COLLECTED DATA:

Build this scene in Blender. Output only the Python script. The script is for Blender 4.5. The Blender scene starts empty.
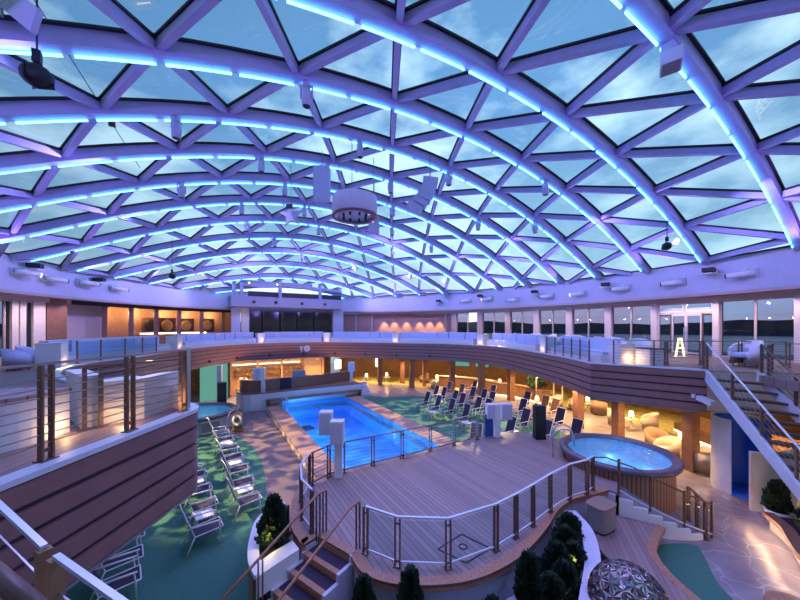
import bpy, math, random
from mathutils import Vector, Matrix
random.seed(7)
C = bpy.context.scene.collection
S = bpy.context.scene
PI = math.pi
F_PX, HZ, YAW, EYE = 320.0, 326.0, math.radians(30.85), 5.9

# ------------------------------------------------------------------ camera
cam = bpy.data.objects.new('camera', bpy.data.cameras.new('camera'))
C.objects.link(cam)
cam.location = (0, 0, EYE)
cam.rotation_euler = (PI / 2, 0, -YAW)
cam.data.sensor_width = 36
cam.data.lens = F_PX / 800 * 36
cam.data.shift_y = (HZ - 300) / 800
cam.data.clip_start = 0.05
cam.data.clip_end = 20000
S.camera = cam

# ------------------------------------------------------------------ materials
def nd(nt, t, **kw):
    n = nt.nodes.new(t)
    for k, v in kw.items():
        setattr(n, k, v)
    return n

def mat(name, col, rough=0.5, metal=0.0, var=0.12, scale=6.0, emit=None, es=0.0, bump=0.0, coat=0.0, spec=0.5):
    m = bpy.data.materials.new(name); m.use_nodes = True
    nt = m.node_tree; b = nt.nodes['Principled BSDF']
    b.inputs['Roughness'].default_value = rough
    b.inputs['Metallic'].default_value = metal
    b.inputs['Specular IOR Level'].default_value = spec
    b.inputs['Coat Weight'].default_value = coat
    tc = nd(nt, 'ShaderNodeTexCoord'); nz = nd(nt, 'ShaderNodeTexNoise')
    nz.inputs['Scale'].default_value = scale; nz.inputs['Detail'].default_value = 4
    nt.links.new(tc.outputs['Object'], nz.inputs['Vector'])
    rp = nd(nt, 'ShaderNodeValToRGB')
    rp.color_ramp.elements[0].position = 0.3; rp.color_ramp.elements[1].position = 0.7
    rp.color_ramp.elements[0].color = tuple(c * (1 - var) for c in col) + (1,)
    rp.color_ramp.elements[1].color = tuple(min(1, c * (1 + var)) for c in col) + (1,)
    nt.links.new(nz.outputs['Fac'], rp.inputs['Fac'])
    nt.links.new(rp.outputs['Color'], b.inputs['Base Color'])
    if emit:
        b.inputs['Emission Color'].default_value = tuple(emit) + (1,)
        b.inputs['Emission Strength'].default_value = es
    if bump:
        bp = nd(nt, 'ShaderNodeBump'); bp.inputs['Strength'].default_value = bump
        nt.links.new(nz.outputs['Fac'], bp.inputs['Height']); nt.links.new(bp.outputs['Normal'], b.inputs['Normal'])
    return m

def plank_mat(name, col, width, ang=0.0, gap=0.10, gapcol=0.3, rough=0.55, var=0.25, cross=0.0, coord='XY'):
    """boards of a given width, running along the direction that is ang from +Y"""
    m = bpy.data.materials.new(name); m.use_nodes = True
    nt = m.node_tree; b = nt.nodes['Principled BSDF']; b.inputs['Roughness'].default_value = rough
    tc = nd(nt, 'ShaderNodeTexCoord'); mp = nd(nt, 'ShaderNodeMapping')
    mp.inputs['Rotation'].default_value = (0, 0, ang)
    nt.links.new(tc.outputs['Object'], mp.inputs['Vector'])
    sp = nd(nt, 'ShaderNodeSeparateXYZ'); nt.links.new(mp.outputs['Vector'], sp.inputs[0])
    def math_(op, a, bb=None):
        n = nd(nt, 'ShaderNodeMath', operation=op)
        for i, q in enumerate((a, bb)):
            if q is None: continue
            if isinstance(q, (int, float)): n.inputs[i].default_value = q
            else: nt.links.new(q, n.inputs[i])
        return n.outputs[0]
    x = math_('DIVIDE', sp.outputs['X' if coord == 'XY' else coord], width)
    fr = math_('FRACT', x); fl = math_('FLOOR', x)
    wn = nd(nt, 'ShaderNodeTexWhiteNoise', noise_dimensions='1D'); nt.links.new(fl, wn.inputs['W'])
    nz = nd(nt, 'ShaderNodeTexNoise'); nz.inputs['Scale'].default_value = 5; nz.inputs['Detail'].default_value = 5
    mp2 = nd(nt, 'ShaderNodeMapping'); mp2.inputs['Scale'].default_value = (6, .7, 1)
    nt.links.new(mp.outputs['Vector'], mp2.inputs['Vector']); nt.links.new(mp2.outputs['Vector'], nz.inputs['Vector'])
    t = math_('ADD', math_('MULTIPLY', wn.outputs['Value'], .6), math_('MULTIPLY', nz.outputs['Fac'], .4))
    rp = nd(nt, 'ShaderNodeValToRGB')
    rp.color_ramp.elements[0].color = tuple(c * (1 - var) for c in col) + (1,)
    rp.color_ramp.elements[1].color = tuple(c * (1 + var) for c in col) + (1,)
    nt.links.new(t, rp.inputs['Fac'])
    g = math_('LESS_THAN', fr, gap)
    if cross:
        yy = math_('FRACT', math_('DIVIDE', sp.outputs['Y'], cross))
        g = math_('MAXIMUM', g, math_('LESS_THAN', yy, gap * width / cross))
    mx = nd(nt, 'ShaderNodeMix', data_type='RGBA')
    nt.links.new(g, mx.inputs['Factor']); nt.links.new(rp.outputs['Color'], mx.inputs[6])
    mx.inputs[7].default_value = tuple(c * gapcol for c in col) + (1,)
    nt.links.new(mx.outputs[2], b.inputs['Base Color'])
    return m

def emis(name, col, st):
    m = bpy.data.materials.new(name); m.use_nodes = True
    nt = m.node_tree; nt.nodes.remove(nt.nodes['Principled BSDF'])
    e = nd(nt, 'ShaderNodeEmission'); e.inputs[0].default_value = tuple(col) + (1,); e.inputs[1].default_value = st
    nt.links.new(e.outputs[0], nt.nodes['Material Output'].inputs[0])
    return m

def glass(name, tint, refl=1.0, rough=0.0, bump=0.0, bscale=3.0, ior=1.45, body=None, bodyfac=0.0):
    """thin pane / water surface: tinted transmission plus fresnel gloss (plus a little body colour)"""
    m = bpy.data.materials.new(name); m.use_nodes = True
    nt = m.node_tree; nt.nodes.remove(nt.nodes['Principled BSDF'])
    tr = nd(nt, 'ShaderNodeBsdfTransparent'); tr.inputs[0].default_value = tuple(tint) + (1,)
    gl = nd(nt, 'ShaderNodeBsdfGlossy'); gl.inputs['Roughness'].default_value = rough
    gl.inputs[0].default_value = (refl, refl, refl, 1)
    fr = nd(nt, 'ShaderNodeLayerWeight'); fr.inputs['Blend'].default_value = .5
    f0 = ((ior - 1) / (ior + 1)) ** 2
    pw = nd(nt, 'ShaderNodeMath', operation='POWER'); pw.inputs[1].default_value = 5; nt.links.new(fr.outputs['Facing'], pw.inputs[0])
    ad = nd(nt, 'ShaderNodeMath', operation='MULTIPLY_ADD'); ad.inputs[1].default_value = 1 - f0; ad.inputs[2].default_value = f0; nt.links.new(pw.outputs[0], ad.inputs[0])
    mx = nd(nt, 'ShaderNodeMixShader')
    if bump:
        tc = nd(nt, 'ShaderNodeTexCoord'); nz = nd(nt, 'ShaderNodeTexNoise'); nz.inputs['Scale'].default_value = bscale
        nt.links.new(tc.outputs['Object'], nz.inputs['Vector'])
        bp = nd(nt, 'ShaderNodeBump'); bp.inputs['Strength'].default_value = bump; bp.inputs['Distance'].default_value = .05
        nt.links.new(nz.outputs['Fac'], bp.inputs['Height'])
        nt.links.new(bp.outputs[0], gl.inputs['Normal']); nt.links.new(bp.outputs[0], fr.inputs['Normal'])
    base = tr.outputs[0]
    if body:
        df = nd(nt, 'ShaderNodeBsdfDiffuse'); df.inputs[0].default_value = tuple(body) + (1,)
        m2 = nd(nt, 'ShaderNodeMixShader'); m2.inputs[0].default_value = bodyfac
        nt.links.new(tr.outputs[0], m2.inputs[1]); nt.links.new(df.outputs[0], m2.inputs[2]); base = m2.outputs[0]
    nt.links.new(ad.outputs[0], mx.inputs[0]); nt.links.new(base, mx.inputs[1]); nt.links.new(gl.outputs[0], mx.inputs[2])
    nt.links.new(mx.outputs[0], nt.nodes['Material Output'].inputs[0])
    return m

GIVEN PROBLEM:
Make an exact copy of the lines from the top of the material through the line with "F_PX, HZ, YAW, EYE", pictures excluded.

FINISHED TASK:
Build this scene in Blender. Output only the Python script. The script is for Blender 4.5. The Blender scene starts empty.
import bpy, math, random
from mathutils import Vector, Matrix
random.seed(7)
C = bpy.context.scene.collection
S = bpy.context.scene
PI = math.pi
F_PX, HZ, YAW, EYE = 320.0, 326.0, math.radians(30.85), 5.9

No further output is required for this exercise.